Dr Walkine noted that on Mr Storr's return home he was posted at the George Town All Age School staying only for one term before being appointed as a mathematics lecturer at the Bahamas Teachers College in 1967. The following year he was given an in-service award to study in the Natural Science Division of the University of the West Indies. After completing his degree he returned to the Bahamas Teachers College as a lecturer in mathematics.
" This institution would later become the College of The Bahamas and he a member of its formulating faculty. His pursuit of higher education was far from complete as he again was given another in-service award to study for his masters degree at the University of Loughborough England, but true to form he stayed on to pursue his doctoral degree in the philosophy of mathematics. All of Dr Storr's public service was not exclusively in teaching as he spent the years 1986 through 1993 in various capacities in the office of the prime minister of the Commonwealth of The Bahamas and would retire from the public service as a senior officer in the Parliamentary Registration Department,"
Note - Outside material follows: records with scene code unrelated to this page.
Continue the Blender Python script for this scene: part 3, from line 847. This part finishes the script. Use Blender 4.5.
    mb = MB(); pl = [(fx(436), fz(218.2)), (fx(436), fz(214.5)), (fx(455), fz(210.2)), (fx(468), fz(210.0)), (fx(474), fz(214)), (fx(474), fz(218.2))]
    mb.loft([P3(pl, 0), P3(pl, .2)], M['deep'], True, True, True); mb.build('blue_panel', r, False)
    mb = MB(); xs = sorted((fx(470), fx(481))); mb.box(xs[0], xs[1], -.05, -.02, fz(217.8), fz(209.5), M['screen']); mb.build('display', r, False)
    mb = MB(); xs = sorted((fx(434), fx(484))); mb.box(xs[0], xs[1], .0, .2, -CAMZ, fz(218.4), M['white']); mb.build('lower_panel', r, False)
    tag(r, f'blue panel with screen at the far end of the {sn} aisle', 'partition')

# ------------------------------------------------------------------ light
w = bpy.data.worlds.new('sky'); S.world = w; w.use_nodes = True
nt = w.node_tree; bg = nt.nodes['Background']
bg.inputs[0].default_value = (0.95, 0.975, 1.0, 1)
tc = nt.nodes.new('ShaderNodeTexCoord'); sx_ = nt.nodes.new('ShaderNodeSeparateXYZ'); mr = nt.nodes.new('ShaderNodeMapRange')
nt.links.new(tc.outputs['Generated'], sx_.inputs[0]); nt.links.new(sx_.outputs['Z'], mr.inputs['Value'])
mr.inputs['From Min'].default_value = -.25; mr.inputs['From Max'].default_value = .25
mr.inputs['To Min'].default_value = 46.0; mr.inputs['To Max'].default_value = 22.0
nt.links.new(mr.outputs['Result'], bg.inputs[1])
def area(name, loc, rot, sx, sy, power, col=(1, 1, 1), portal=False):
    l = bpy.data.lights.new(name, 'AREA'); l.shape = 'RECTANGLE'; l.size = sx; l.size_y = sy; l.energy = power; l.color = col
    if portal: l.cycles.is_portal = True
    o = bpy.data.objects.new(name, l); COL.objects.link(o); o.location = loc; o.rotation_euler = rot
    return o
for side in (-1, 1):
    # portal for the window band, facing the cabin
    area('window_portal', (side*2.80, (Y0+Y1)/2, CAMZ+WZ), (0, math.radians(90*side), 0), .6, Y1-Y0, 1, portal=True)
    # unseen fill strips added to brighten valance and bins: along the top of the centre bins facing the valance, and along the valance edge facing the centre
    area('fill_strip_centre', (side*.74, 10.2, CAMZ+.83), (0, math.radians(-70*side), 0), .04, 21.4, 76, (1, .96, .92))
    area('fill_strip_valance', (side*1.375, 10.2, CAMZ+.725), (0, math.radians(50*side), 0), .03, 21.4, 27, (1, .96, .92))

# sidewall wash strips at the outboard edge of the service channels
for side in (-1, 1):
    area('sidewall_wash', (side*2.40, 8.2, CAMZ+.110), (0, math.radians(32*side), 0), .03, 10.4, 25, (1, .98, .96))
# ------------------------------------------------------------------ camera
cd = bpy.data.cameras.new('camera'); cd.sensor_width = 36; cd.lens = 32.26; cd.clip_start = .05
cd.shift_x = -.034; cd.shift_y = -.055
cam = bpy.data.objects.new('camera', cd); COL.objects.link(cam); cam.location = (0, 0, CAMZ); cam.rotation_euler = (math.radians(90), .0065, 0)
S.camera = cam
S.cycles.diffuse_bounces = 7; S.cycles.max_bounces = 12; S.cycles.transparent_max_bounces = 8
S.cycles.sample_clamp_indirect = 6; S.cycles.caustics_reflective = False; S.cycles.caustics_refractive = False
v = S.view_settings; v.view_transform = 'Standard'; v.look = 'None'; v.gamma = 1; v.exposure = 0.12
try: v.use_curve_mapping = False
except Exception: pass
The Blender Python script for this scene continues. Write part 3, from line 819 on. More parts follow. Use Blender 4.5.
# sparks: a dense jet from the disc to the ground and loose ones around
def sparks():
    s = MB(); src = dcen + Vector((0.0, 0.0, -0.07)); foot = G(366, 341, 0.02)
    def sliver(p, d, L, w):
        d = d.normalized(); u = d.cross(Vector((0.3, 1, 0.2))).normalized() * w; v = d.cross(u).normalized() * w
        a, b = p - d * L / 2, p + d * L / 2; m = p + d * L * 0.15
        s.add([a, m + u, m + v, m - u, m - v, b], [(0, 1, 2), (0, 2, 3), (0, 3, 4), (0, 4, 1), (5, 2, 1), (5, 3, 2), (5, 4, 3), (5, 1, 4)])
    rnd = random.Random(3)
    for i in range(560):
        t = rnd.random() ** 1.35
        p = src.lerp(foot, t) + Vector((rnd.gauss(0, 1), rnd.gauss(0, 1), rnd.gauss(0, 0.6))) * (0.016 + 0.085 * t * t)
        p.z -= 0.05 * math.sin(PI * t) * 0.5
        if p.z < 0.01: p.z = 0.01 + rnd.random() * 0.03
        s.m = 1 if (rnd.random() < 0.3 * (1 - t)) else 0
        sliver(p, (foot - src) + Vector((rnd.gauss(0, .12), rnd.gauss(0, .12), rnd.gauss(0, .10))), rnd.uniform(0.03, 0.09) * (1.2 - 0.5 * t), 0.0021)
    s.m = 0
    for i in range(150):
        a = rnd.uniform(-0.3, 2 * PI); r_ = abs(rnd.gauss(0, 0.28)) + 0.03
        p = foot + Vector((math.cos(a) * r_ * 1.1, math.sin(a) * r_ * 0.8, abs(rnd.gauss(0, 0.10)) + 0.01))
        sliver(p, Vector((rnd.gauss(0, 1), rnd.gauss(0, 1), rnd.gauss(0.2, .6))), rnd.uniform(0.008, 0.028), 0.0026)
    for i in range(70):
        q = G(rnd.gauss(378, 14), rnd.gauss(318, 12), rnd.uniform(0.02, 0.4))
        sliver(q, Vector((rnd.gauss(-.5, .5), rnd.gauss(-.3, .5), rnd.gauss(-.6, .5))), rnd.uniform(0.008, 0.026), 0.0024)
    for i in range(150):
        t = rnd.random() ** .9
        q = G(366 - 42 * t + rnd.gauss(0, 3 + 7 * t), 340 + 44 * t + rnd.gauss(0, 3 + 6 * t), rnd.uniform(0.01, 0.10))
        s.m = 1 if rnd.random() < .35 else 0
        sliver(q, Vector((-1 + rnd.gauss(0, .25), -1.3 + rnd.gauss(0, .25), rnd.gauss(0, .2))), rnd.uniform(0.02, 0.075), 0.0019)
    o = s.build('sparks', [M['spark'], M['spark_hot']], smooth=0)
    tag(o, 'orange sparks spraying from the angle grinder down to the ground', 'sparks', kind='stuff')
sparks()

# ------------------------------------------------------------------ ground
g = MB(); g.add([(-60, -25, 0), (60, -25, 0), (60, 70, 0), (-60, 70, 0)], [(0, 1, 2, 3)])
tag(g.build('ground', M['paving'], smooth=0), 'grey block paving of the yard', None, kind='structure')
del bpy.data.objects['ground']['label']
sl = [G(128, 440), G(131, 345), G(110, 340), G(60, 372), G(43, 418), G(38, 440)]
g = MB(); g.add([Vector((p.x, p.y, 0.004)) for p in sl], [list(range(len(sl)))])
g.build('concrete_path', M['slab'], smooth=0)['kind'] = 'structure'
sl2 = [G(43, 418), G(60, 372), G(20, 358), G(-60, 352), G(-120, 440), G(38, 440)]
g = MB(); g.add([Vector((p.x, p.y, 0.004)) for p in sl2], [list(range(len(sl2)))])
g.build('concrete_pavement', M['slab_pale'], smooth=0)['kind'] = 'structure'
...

He notes that Mr Storr was fully persuaded throughout all of his life that it is the "fool" who says that "there is no God" so he nurtured his spiritual life much the same as he did his academic life. In 1967 having been earlier commissioned as a deacon in the Zion Baptist Church, East and Shirley Streets, he transferred his family's membership to the Mount Moriah Baptist Church on Farrington Road, Zion's first New Providence mission.
In the 1976 general Conference of the Zion United Baptist Convention he was ordained to the sacred gospel ministry. Faithfully and humbly serving the Mount Moriah community he was called on to act as its interim pastor on two occasions. Indeed he was presently serving when he went home to his reward on 09 August 2004.
"To Mary, he was the consummate husband and friend, to Merrit and Elvia a father like no other and to the Mount Moriah family, an example of a true servant of God," Mr Walkine stated.
"He never sought leadership but was always willing to rally to the call when he was needed most. A scholar trained in logic and deductive reasoning, he presented his sermons in clear argumentative style. He also loved music and shared his talent as a bass singer in the choir up until the time of his passing."
The establishment of this annual hymn festival, therefore, is to memorialize his legacy of willing and unselfish service and his keen interest in and love for church music.